>

Thursday, May 31, 2012

Ch-Ch-Ch-Changes

Turn and face the strain... (ch-ch-changes...)

Yeah, I know, REALLY original title huh? I actually think one of my other blogger friends used this title before me. There could be two. Then again, a million monkeys on a million typewriters for a million years could also produce my blog... if there's a really warped one in the bunch.



Click to enlarge


As you can see, it's now been 1 year, 4 weeks, 21 hours, 55 minutes and 35 seconds since I quit smoking... (more or less, who keeps track of these things, really? snicker) So, this post is four weeks late. And, truth be told, I've only been off the nicotine gum for a little over two months... (I have to say some self-deprecating stuff before I start bragging some more, right?)

Giving up cigarettes and nicotine altogether has been very liberating for me, boosting my self-confidence in all the right places. Do I miss smoking? Every dang day, if only for a minute or two... some days more than others. It gets easier every time I find something in the house that still bears that tale-tell smell: a smoker lived here. I don't find them as often now... but I do find them.

So, at one year in, I feel pretty confident that my habit is kicked. Recognizing that change helped me feel empowered to start so working on a another change, so about a month ago I added a new computer gizmo to answer to:


Click to enlarge
Pretty neat, huh?

My weight has been out of control for some time... and while I lost the cigarettes in the last year, I gained TWENTY-FIVE more pounds. (Ahem!) Before, I always told myself that Weight Watchers was too expensive. After looking at all the money I was saving by not buying cigarettes on the other gizmo, (over $200 a month) I figured I deserved to treat myself to the expense of this one. (Less than $45 per month, and that includes the cost of the meetings!)

First, there's my superficial reason: many of The Ladies are already doing weight loss/health conscious programs. Tina's lost around 70 pounds, Sabrina's lost over 50, Crystal (my WW compadre!) has lost over 25... I'd be danged if I wanted to be the last fat girl standing! (Not to mention, the pics from our Derby party of me were atrocious. When I look in the mirror, I don't see a fat girl, but by gum that camera sure as heck sees her!) Besides, Heather, Tina, Pennie and Michelle have all been known to run 5Ks! I am determined to waddle behind them for some of those races this year. Who knows, maybe next year I can run them, too.

For a long time I had been telling myself I should be able to manage my weight on my own, that I should be able to just do it by myself and I didn't need guidance. It's kind of hard (not to mention hypocritical) to hold onto that belief after working as drug counselor for however-many months.
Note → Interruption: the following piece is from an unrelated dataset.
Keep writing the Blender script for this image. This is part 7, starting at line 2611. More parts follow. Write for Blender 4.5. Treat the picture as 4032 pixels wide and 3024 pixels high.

If everyone should be out whipping their demons on their own, what am I getting paid for?

And besides how could I, in good conscience, sit in front of my clients extolling the power of changing thought processes; telling them that if they don't like something in their lives, they have the power to change it, with me sitting there over 100 pounds overweight? (Yes, you read that right, one hundred. I've been fortunate that until this last 25-30, I've always carried it well)

Another reason I chose Weight Watchers is their gradual process of weight loss. I am expecting the actual weight loss to take 1 1/2 to 2 years. As I tell my clients, lifestyle changes don't happen overnight. There's a slow process including education and retraining the brain involved. I don't want this to be a diet, I want to change the way I view food and the way I take care of myself. Not to mention the ways my daughters view food and take care of themselves. One of the MANY things I want to leave as a legacy to my girls is a healthy lifestyle. Hopefully we're on our way.

How does this fit in with the "New Life" tag?

When Deat died, when I started this blog, I still felt so vulnerable, perhaps even weak. I felt cheated, and scared  of all the changes that came with losing the person I loved most in the world, the person I looked to before I made any major decision. I've often said change is my confirmation of God's sense of humor: He designed us to hate change and then gave us change as the primary constant in our lives.

However, change has been a tool I used to regain my power, my footing in the last 2 1/2 years. A couple of weeks ago, I received my Masters' diploma. I completely changed careers; changed cars; changed health habits; changed the way I view L-town and possibilities that exist here. With each change, I grew a little stronger.

Perhaps that's the difference between the changes we choose and those that "just happen" in our lives. The changes I didn't choose seemed to sap my strength, then the ones I made returned it.

"Look what I did!"

Still, before I go crazy thumping myself on the back, I have to look at each change and mention that I see God's hand in the opportunities presented me, the situations coming together "just so" to facilitate the moves I made... one right after the other, one answered prayer after another. I felt empowered taking the wheel, but obviously, I didn't do ALL of the steering.